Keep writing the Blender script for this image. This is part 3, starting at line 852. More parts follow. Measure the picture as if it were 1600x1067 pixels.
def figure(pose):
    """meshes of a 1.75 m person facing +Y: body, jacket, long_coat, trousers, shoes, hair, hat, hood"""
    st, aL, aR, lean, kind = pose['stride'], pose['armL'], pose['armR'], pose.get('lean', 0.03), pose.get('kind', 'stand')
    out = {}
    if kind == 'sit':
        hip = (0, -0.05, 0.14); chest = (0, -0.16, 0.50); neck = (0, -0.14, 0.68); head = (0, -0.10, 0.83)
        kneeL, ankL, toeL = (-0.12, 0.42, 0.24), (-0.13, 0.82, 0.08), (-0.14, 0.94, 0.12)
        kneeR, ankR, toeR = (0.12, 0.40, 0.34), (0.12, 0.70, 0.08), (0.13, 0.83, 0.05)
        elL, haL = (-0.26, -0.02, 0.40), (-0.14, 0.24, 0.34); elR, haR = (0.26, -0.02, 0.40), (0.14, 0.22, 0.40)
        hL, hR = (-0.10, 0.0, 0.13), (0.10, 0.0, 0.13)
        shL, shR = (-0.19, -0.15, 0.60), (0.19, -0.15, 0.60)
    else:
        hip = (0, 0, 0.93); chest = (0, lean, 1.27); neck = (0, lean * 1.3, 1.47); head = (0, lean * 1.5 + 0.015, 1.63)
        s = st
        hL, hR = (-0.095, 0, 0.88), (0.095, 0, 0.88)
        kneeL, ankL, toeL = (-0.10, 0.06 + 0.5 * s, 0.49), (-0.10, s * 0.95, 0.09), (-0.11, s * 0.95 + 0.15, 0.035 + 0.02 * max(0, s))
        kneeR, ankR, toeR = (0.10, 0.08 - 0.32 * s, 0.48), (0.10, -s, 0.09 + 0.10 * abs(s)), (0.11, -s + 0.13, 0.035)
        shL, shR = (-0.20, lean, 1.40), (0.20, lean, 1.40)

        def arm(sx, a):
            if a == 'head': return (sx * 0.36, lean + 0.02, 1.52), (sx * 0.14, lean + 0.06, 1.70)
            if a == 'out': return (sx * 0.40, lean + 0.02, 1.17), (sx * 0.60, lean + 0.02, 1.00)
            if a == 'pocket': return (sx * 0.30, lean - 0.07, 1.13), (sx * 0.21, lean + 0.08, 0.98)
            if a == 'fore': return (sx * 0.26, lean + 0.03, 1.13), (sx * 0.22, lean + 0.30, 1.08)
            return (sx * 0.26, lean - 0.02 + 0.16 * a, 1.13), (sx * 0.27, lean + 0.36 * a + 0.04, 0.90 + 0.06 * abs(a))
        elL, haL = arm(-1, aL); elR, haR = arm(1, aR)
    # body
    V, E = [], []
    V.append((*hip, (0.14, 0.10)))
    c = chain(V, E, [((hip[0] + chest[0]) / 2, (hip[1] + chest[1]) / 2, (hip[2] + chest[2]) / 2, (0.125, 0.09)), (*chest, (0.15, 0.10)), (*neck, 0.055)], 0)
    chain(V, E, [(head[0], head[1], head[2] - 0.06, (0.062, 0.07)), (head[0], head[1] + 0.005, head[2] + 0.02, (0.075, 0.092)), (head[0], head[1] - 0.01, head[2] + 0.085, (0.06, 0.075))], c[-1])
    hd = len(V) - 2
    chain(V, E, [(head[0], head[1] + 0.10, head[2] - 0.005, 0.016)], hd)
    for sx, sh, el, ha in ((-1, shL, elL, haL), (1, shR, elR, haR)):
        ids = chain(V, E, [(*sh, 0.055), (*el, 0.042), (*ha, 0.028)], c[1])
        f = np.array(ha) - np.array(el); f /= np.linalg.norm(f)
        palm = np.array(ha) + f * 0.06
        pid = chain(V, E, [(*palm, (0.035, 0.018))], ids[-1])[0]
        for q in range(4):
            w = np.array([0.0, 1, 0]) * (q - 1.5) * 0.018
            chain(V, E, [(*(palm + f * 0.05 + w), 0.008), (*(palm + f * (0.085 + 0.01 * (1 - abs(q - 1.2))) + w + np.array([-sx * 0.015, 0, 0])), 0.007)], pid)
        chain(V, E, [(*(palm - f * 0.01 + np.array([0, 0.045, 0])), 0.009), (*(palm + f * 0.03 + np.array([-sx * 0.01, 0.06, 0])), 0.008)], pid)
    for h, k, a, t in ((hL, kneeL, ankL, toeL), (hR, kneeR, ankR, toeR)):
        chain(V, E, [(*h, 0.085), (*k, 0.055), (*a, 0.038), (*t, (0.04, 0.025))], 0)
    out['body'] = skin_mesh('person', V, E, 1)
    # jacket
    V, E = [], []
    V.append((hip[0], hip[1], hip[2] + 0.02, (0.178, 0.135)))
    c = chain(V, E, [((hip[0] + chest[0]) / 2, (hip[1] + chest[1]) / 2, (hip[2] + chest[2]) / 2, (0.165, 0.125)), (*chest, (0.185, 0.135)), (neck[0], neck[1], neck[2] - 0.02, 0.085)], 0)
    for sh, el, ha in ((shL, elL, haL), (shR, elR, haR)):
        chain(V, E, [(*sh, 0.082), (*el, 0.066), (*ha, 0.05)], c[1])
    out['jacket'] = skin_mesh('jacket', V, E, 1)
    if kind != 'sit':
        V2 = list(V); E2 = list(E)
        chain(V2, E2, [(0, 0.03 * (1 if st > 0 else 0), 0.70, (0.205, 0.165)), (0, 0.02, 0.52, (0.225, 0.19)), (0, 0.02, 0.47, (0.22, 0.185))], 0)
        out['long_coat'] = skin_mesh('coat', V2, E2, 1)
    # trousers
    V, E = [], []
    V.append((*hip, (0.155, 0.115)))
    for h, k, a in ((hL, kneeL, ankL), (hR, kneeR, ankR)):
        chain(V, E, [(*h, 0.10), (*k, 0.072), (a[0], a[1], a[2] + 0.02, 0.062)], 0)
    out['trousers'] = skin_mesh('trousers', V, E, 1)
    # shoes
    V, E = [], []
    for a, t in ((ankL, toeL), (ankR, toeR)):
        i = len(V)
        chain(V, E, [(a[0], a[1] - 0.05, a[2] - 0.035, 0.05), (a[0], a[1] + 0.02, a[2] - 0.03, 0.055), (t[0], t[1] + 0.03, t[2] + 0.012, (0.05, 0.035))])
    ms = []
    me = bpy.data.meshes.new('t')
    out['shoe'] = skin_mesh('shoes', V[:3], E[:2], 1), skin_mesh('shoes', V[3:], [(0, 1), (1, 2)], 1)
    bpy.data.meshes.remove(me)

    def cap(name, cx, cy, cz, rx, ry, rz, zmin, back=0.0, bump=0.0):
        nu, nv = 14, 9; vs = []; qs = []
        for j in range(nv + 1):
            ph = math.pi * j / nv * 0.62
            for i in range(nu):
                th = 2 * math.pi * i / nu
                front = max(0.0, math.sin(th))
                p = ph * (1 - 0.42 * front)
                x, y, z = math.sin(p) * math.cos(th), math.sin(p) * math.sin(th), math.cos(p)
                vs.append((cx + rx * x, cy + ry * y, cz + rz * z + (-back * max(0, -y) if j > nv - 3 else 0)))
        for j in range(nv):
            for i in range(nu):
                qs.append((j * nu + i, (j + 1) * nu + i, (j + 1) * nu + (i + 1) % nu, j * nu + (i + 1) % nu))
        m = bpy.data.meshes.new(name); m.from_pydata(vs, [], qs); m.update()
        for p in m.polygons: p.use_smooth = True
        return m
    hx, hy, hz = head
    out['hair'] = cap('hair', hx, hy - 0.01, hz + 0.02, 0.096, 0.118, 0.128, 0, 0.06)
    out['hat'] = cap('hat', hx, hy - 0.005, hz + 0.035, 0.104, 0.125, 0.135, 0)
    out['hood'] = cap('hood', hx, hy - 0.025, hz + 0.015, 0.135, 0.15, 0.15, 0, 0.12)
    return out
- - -
> EXERCISE DETAILS: Type out all of the material again, word for word.

> OUTPUT OF THE TASK:
Keep writing the Blender script for this image. This is part 3, starting at line 852. More parts follow. Measure the picture as if it were 1600x1067 pixels.
def figure(pose):
    """meshes of a 1.75 m person facing +Y: body, jacket, long_coat, trousers, shoes, hair, hat, hood"""
    st, aL, aR, lean, kind = pose['stride'], pose['armL'], pose['armR'], pose.get('lean', 0.03), pose.get('kind', 'stand')
    out = {}
    if kind == 'sit':
        hip = (0, -0.05, 0.14); chest = (0, -0.16, 0.50); neck = (0, -0.14, 0.68); head = (0, -0.10, 0.83)
        kneeL, ankL, toeL = (-0.12, 0.42, 0.24), (-0.13, 0.82, 0.08), (-0.14, 0.94, 0.12)
        kneeR, ankR, toeR = (0.12, 0.40, 0.34), (0.12, 0.70, 0.08), (0.13, 0.83, 0.05)
        elL, haL = (-0.26, -0.02, 0.40), (-0.14, 0.24, 0.34); elR, haR = (0.26, -0.02, 0.40), (0.14, 0.22, 0.40)
        hL, hR = (-0.10, 0.0, 0.13), (0.10, 0.0, 0.13)
        shL, shR = (-0.19, -0.15, 0.60), (0.19, -0.15, 0.60)
    else:
        hip = (0, 0, 0.93); chest = (0, lean, 1.27); neck = (0, lean * 1.3, 1.47); head = (0, lean * 1.5 + 0.015, 1.63)
        s = st
        hL, hR = (-0.095, 0, 0.88), (0.095, 0, 0.88)
        kneeL, ankL, toeL = (-0.10, 0.06 + 0.5 * s, 0.49), (-0.10, s * 0.95, 0.09), (-0.11, s * 0.95 + 0.15, 0.035 + 0.02 * max(0, s))
        kneeR, ankR, toeR = (0.10, 0.08 - 0.32 * s, 0.48), (0.10, -s, 0.09 + 0.10 * abs(s)), (0.11, -s + 0.13, 0.035)
        shL, shR = (-0.20, lean, 1.40), (0.20, lean, 1.40)

        def arm(sx, a):
            if a == 'head': return (sx * 0.36, lean + 0.02, 1.52), (sx * 0.14, lean + 0.06, 1.70)
            if a == 'out': return (sx * 0.40, lean + 0.02, 1.17), (sx * 0.60, lean + 0.02, 1.00)
            if a == 'pocket': return (sx * 0.30, lean - 0.07, 1.13), (sx * 0.21, lean + 0.08, 0.98)
            if a == 'fore': return (sx * 0.26, lean + 0.03, 1.13), (sx * 0.22, lean + 0.30, 1.08)
            return (sx * 0.26, lean - 0.02 + 0.16 * a, 1.13), (sx * 0.27, lean + 0.36 * a + 0.04, 0.90 + 0.06 * abs(a))
        elL, haL = arm(-1, aL); elR, haR = arm(1, aR)
    # body
    V, E = [], []
    V.append((*hip, (0.14, 0.10)))
    c = chain(V, E, [((hip[0] + chest[0]) / 2, (hip[1] + chest[1]) / 2, (hip[2] + chest[2]) / 2, (0.125, 0.09)), (*chest, (0.15, 0.10)), (*neck, 0.055)], 0)
    chain(V, E, [(head[0], head[1], head[2] - 0.06, (0.062, 0.07)), (head[0], head[1] + 0.005, head[2] + 0.02, (0.075, 0.092)), (head[0], head[1] - 0.01, head[2] + 0.085, (0.06, 0.075))], c[-1])
    hd = len(V) - 2
    chain(V, E, [(head[0], head[1] + 0.10, head[2] - 0.005, 0.016)], hd)
    for sx, sh, el, ha in ((-1, shL, elL, haL), (1, shR, elR, haR)):
        ids = chain(V, E, [(*sh, 0.055), (*el, 0.042), (*ha, 0.028)], c[1])
        f = np.array(ha) - np.array(el); f /= np.linalg.norm(f)
        palm = np.array(ha) + f * 0.06
        pid = chain(V, E, [(*palm, (0.035, 0.018))], ids[-1])[0]
        for q in range(4):
            w = np.array([0.0, 1, 0]) * (q - 1.5) * 0.018
            chain(V, E, [(*(palm + f * 0.05 + w), 0.008), (*(palm + f * (0.085 + 0.01 * (1 - abs(q - 1.2))) + w + np.array([-sx * 0.015, 0, 0])), 0.007)], pid)
        chain(V, E, [(*(palm - f * 0.01 + np.array([0, 0.045, 0])), 0.009), (*(palm + f * 0.03 + np.array([-sx * 0.01, 0.06, 0])), 0.008)], pid)
    for h, k, a, t in ((hL, kneeL, ankL, toeL), (hR, kneeR, ankR, toeR)):
        chain(V, E, [(*h, 0.085), (*k, 0.055), (*a, 0.038), (*t, (0.04, 0.025))], 0)
    out['body'] = skin_mesh('person', V, E, 1)
    # jacket
    V, E = [], []
    V.append((hip[0], hip[1], hip[2] + 0.02, (0.178, 0.135)))
    c = chain(V, E, [((hip[0] + chest[0]) / 2, (hip[1] + chest[1]) / 2, (hip[2] + chest[2]) / 2, (0.165, 0.125)), (*chest, (0.185, 0.135)), (neck[0], neck[1], neck[2] - 0.02, 0.085)], 0)
    for sh, el, ha in ((shL, elL, haL), (shR, elR, haR)):
        chain(V, E, [(*sh, 0.082), (*el, 0.066), (*ha, 0.05)], c[1])
    out['jacket'] = skin_mesh('jacket', V, E, 1)
    if kind != 'sit':
        V2 = list(V); E2 = list(E)
        chain(V2, E2, [(0, 0.03 * (1 if st > 0 else 0), 0.70, (0.205, 0.165)), (0, 0.02, 0.52, (0.225, 0.19)), (0, 0.02, 0.47, (0.22, 0.185))], 0)
        out['long_coat'] = skin_mesh('coat', V2, E2, 1)
    # trousers
    V, E = [], []
    V.append((*hip, (0.155, 0.115)))
    for h, k, a in ((hL, kneeL, ankL), (hR, kneeR, ankR)):
        chain(V, E, [(*h, 0.10), (*k, 0.072), (a[0], a[1], a[2] + 0.02, 0.062)], 0)
    out['trousers'] = skin_mesh('trousers', V, E, 1)
    # shoes
    V, E = [], []
    for a, t in ((ankL, toeL), (ankR, toeR)):
        i = len(V)
        chain(V, E, [(a[0], a[1] - 0.05, a[2] - 0.035, 0.05), (a[0], a[1] + 0.02, a[2] - 0.03, 0.055), (t[0], t[1] + 0.03, t[2] + 0.012, (0.05, 0.035))])
    ms = []
    me = bpy.data.meshes.new('t')
    out['shoe'] = skin_mesh('shoes', V[:3], E[:2], 1), skin_mesh('shoes', V[3:], [(0, 1), (1, 2)], 1)
    bpy.data.meshes.remove(me)

    def cap(name, cx, cy, cz, rx, ry, rz, zmin, back=0.0, bump=0.0):
        nu, nv = 14, 9; vs = []; qs = []
        for j in range(nv + 1):
            ph = math.pi * j / nv * 0.62
            for i in range(nu):
                th = 2 * math.pi * i / nu
                front = max(0.0, math.sin(th))
                p = ph * (1 - 0.42 * front)
                x, y, z = math.sin(p) * math.cos(th), math.sin(p) * math.sin(th), math.cos(p)
                vs.append((cx + rx * x, cy + ry * y, cz + rz * z + (-back * max(0, -y) if j > nv - 3 else 0)))
        for j in range(nv):
            for i in range(nu):
                qs.append((j * nu + i, (j + 1) * nu + i, (j + 1) * nu + (i + 1) % nu, j * nu + (i + 1) % nu))
        m = bpy.data.meshes.new(name); m.from_pydata(vs, [], qs); m.update()
        for p in m.polygons: p.use_smooth = True
        return m
    hx, hy, hz = head
    out['hair'] = cap('hair', hx, hy - 0.01, hz + 0.02, 0.096, 0.118, 0.128, 0, 0.06)
    out['hat'] = cap('hat', hx, hy - 0.005, hz + 0.035, 0.104, 0.125, 0.135, 0)
    out['hood'] = cap('hood', hx, hy - 0.025, hz + 0.015, 0.135, 0.15, 0.15, 0, 0.12)
    return out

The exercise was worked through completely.